The duo’s 13th full-length often sounds less like a collection of songs than a manifestation of the frequency of existence.
Reviews
Low, “HEY WHAT”

The duo’s 13th full-length often sounds less like a collection of songs than a manifestation of the frequency of existence.

Words: Mischa Pearlman

September 22, 2021

Low
HEY WHAT
SUB POP
8/10

There’s barely a moment’s silence on HEY WHAT, Low’s 13th full-length album in their nearly 30 years of existence. That’s because underneath the 10 songs on this record, there’s a constant, gentle, undulating noise that links almost all of them together. That subtle, soothing hum serves as a placid, peaceful, and portentous undercurrent to the melodies that weave, kindly but also menacingly, through it. In fact, there are moments—most notably on “Disappearing”, “Hey,” and “Days Like These,” tracks four, five, and six respectively—where these are less songs than they are manifestations of the frequency of existence. The latter track, for instance, fades into what appears to be silence, but turn the volume up enough and you realize it’s the sound of dead air, the heaviness of existence, the weight of the world. That then morphs into a track descriptively titled “There’s a Comma After Still” that’s essentially two minutes of static, which feels like the moment after death, everything and nothing all at once.

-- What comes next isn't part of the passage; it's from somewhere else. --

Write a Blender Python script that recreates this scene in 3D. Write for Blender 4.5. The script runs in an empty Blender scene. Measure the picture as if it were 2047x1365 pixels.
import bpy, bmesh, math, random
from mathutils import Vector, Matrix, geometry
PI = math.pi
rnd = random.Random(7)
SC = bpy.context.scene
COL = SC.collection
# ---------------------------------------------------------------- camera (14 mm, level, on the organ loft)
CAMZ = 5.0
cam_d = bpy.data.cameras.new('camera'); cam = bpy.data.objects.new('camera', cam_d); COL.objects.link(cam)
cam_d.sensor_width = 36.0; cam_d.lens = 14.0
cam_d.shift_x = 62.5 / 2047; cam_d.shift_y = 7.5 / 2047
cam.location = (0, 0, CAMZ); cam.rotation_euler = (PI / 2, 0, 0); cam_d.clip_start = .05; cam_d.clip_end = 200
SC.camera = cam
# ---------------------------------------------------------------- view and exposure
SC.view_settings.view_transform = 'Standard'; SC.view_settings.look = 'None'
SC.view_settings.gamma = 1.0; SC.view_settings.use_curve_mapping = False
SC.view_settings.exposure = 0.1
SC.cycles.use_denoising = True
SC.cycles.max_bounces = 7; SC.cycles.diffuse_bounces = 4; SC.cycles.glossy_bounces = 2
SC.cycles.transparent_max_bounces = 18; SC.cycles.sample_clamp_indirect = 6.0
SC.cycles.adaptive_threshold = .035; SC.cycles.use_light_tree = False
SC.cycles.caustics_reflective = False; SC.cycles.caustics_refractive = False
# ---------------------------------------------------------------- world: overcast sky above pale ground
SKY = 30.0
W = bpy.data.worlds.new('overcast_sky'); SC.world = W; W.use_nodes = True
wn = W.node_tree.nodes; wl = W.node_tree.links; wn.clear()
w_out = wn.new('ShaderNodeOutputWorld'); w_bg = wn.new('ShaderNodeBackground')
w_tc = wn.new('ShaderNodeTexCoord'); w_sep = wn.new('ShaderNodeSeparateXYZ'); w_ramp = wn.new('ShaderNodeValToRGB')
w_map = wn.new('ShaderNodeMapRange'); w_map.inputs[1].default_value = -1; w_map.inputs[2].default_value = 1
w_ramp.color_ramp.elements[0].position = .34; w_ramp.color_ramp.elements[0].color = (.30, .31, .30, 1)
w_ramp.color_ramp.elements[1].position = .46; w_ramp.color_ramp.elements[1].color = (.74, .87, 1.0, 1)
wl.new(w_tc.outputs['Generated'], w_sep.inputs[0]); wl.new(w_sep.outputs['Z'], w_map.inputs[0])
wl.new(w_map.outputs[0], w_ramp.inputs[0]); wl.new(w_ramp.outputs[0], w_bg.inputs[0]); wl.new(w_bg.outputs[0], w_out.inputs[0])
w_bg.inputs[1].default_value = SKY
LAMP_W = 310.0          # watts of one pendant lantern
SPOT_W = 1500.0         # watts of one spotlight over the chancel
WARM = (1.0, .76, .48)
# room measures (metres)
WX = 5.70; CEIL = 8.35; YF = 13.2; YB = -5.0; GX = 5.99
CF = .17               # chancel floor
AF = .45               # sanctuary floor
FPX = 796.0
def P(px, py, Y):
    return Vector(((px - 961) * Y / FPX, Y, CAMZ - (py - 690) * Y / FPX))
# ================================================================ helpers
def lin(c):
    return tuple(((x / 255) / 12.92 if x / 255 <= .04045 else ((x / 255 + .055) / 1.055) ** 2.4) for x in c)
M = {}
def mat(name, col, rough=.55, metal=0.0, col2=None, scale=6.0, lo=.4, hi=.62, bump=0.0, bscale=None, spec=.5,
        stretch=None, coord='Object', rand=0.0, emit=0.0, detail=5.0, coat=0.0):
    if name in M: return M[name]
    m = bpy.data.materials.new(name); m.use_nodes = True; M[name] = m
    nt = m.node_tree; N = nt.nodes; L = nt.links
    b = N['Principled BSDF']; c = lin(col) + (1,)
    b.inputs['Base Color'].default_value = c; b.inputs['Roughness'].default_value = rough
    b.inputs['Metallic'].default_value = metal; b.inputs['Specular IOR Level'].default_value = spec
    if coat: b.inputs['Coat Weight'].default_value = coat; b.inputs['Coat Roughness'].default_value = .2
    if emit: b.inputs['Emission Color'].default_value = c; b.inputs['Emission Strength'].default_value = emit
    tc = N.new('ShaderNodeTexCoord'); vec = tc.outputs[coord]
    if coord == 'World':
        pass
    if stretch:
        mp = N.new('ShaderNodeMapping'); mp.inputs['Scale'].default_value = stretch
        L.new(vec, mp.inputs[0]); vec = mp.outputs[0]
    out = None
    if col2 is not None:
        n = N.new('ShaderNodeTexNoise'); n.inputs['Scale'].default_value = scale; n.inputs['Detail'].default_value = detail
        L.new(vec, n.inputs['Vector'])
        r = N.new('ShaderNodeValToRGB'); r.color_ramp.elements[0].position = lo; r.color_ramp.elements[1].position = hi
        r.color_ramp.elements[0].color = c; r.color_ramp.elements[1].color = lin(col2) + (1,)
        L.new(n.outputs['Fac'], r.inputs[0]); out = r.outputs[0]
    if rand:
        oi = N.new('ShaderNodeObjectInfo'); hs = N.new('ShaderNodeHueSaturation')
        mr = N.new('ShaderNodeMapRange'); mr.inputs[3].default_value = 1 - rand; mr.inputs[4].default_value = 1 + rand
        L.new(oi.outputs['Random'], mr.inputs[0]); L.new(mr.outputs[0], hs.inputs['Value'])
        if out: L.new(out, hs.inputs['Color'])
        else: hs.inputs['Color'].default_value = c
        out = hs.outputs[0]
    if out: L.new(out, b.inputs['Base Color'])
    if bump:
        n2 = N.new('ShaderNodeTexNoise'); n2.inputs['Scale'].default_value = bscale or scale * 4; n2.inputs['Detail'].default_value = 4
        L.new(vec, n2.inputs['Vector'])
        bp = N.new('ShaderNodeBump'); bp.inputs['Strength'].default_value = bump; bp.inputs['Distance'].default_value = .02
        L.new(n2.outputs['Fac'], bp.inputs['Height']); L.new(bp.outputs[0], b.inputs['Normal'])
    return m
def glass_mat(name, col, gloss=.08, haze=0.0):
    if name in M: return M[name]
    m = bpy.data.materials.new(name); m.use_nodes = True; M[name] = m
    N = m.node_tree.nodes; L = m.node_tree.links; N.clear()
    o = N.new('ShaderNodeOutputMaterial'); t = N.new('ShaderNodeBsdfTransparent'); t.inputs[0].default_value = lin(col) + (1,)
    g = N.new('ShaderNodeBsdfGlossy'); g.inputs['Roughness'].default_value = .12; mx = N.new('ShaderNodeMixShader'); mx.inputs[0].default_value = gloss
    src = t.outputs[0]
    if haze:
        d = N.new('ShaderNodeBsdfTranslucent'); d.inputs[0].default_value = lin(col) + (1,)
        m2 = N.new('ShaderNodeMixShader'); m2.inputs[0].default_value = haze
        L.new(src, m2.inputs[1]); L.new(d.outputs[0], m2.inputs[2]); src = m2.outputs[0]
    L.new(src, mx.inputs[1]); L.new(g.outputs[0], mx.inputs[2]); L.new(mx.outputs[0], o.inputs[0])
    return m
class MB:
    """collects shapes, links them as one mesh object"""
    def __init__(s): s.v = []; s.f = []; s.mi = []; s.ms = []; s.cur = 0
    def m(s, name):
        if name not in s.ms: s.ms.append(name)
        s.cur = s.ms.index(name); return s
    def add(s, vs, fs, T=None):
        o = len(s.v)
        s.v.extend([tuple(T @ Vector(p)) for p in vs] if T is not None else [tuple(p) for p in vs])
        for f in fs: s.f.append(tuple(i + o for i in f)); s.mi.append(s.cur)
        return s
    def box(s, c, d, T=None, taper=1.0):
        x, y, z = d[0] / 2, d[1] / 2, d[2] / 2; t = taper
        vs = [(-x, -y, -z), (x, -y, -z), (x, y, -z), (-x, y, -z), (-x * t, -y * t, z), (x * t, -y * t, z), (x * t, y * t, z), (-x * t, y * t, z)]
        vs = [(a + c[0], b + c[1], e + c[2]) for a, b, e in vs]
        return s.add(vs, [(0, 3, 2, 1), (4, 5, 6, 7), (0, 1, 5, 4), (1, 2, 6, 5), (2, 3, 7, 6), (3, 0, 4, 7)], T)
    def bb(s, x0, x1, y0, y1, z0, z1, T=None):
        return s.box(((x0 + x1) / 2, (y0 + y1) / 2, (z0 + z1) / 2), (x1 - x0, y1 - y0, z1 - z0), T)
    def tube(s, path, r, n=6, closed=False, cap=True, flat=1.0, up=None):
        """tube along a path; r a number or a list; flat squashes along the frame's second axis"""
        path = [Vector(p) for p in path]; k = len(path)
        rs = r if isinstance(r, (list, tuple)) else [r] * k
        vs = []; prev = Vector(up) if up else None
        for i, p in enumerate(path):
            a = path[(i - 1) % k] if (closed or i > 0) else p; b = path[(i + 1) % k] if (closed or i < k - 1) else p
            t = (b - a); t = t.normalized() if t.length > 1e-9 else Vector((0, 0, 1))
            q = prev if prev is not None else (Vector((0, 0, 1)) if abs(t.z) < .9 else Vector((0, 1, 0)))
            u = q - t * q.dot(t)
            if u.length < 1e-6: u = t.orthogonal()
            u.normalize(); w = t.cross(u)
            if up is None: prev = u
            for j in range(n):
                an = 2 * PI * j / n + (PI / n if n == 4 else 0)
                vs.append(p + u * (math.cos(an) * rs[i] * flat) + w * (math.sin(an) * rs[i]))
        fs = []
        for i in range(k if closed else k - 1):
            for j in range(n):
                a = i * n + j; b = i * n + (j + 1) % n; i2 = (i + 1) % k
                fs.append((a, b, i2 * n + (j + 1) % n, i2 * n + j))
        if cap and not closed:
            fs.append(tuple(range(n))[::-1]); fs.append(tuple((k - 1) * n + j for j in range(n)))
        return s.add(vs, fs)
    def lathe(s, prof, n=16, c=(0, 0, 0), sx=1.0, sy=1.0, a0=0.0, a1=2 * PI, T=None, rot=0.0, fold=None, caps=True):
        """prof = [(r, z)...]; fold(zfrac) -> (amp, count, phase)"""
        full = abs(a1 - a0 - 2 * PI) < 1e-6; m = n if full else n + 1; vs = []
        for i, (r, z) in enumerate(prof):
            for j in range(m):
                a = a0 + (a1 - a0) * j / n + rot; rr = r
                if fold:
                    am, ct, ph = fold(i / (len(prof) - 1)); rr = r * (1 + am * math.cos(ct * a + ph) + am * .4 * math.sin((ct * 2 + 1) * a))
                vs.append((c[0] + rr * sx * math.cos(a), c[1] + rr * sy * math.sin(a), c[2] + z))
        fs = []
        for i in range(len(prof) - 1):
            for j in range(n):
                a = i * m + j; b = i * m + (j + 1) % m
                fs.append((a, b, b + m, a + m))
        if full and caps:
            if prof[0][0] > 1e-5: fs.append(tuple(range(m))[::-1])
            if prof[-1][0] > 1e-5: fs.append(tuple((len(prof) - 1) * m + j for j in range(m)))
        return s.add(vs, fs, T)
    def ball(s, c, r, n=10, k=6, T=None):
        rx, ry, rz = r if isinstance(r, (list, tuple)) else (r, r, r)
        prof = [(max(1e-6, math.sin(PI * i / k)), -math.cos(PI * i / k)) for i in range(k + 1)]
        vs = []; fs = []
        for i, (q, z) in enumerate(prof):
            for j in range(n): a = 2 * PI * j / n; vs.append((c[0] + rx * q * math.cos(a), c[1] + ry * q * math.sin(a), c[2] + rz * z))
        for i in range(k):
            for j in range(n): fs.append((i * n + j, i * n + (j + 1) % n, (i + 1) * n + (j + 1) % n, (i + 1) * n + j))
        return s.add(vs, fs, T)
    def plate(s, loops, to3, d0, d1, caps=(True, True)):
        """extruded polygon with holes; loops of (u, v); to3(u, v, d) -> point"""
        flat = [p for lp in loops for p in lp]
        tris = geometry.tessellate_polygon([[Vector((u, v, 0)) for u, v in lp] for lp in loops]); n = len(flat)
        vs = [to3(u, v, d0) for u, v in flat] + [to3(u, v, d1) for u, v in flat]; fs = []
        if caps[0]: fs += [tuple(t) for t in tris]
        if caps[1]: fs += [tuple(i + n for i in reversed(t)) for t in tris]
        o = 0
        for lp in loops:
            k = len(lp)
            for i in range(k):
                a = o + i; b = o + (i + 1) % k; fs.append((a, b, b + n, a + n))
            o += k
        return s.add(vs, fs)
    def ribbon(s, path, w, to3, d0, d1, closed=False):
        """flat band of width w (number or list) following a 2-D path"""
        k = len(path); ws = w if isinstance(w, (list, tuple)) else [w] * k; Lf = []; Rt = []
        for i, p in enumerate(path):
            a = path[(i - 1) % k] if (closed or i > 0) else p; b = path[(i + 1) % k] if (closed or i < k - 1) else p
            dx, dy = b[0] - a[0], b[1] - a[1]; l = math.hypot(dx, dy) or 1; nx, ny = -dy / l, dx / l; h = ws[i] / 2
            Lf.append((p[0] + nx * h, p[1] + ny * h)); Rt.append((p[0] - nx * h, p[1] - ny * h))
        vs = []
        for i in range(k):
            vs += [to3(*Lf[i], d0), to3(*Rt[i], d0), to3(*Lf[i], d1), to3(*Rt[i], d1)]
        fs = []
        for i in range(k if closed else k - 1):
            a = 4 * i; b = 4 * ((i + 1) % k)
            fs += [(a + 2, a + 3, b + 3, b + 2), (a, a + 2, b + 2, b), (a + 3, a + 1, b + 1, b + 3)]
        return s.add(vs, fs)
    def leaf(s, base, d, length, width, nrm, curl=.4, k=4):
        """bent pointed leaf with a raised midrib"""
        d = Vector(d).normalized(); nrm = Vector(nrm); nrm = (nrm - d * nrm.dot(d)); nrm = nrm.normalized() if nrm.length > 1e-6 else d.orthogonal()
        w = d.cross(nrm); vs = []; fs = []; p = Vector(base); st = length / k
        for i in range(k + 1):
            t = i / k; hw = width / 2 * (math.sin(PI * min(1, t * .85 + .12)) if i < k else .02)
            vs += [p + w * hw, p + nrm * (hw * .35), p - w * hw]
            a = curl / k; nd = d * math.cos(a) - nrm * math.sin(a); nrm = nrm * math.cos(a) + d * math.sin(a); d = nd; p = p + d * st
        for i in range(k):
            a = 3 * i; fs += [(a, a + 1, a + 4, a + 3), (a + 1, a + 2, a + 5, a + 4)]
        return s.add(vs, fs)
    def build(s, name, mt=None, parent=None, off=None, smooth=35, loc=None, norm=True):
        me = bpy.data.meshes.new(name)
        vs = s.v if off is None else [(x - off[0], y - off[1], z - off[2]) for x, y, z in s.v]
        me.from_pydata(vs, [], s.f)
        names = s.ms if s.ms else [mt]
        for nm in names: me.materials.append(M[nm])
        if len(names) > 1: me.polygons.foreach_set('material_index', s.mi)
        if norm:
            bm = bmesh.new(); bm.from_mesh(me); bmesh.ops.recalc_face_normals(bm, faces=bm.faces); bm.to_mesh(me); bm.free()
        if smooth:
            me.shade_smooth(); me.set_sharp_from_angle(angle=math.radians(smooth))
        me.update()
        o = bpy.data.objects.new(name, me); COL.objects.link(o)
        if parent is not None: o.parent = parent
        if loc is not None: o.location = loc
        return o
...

Yet while that dark and foreboding atmosphere is hard to ignore, at other times songs do manage to free themselves from it just long enough to assert themselves on their own terms. The dark, cold, and robotic pulse of the opener “White Horses” is the sound of an alternative future collapsing in on itself. That then segues seamlessly into the minimal “I Can Wait,” and the repeated chant of that title is the closest this record comes to an actual chorus—and a catchy one at that.

Sparse and haunted, experimental and futuristic, HEY WHAT might lack the warm-but-downtrodden majesty of, say, Things We Lost in the Fire, but the cold, cruel world of this record is no less enthralling. That’s nowhere more the case than on the final track “The Price You Pay (It Must Be Wearing Off).” Meditative and hypnotic, it’s the perfect dystopian soundtrack, one that builds and builds and builds and builds to become increasingly apocalyptic, until the end of the world is bearing down in a series of disjointed, industrial, and discordant noises. And then, there it is: an actual moment of silence before the song’s coda kicks in, and the album ends—and the world, and our perception of reality with it.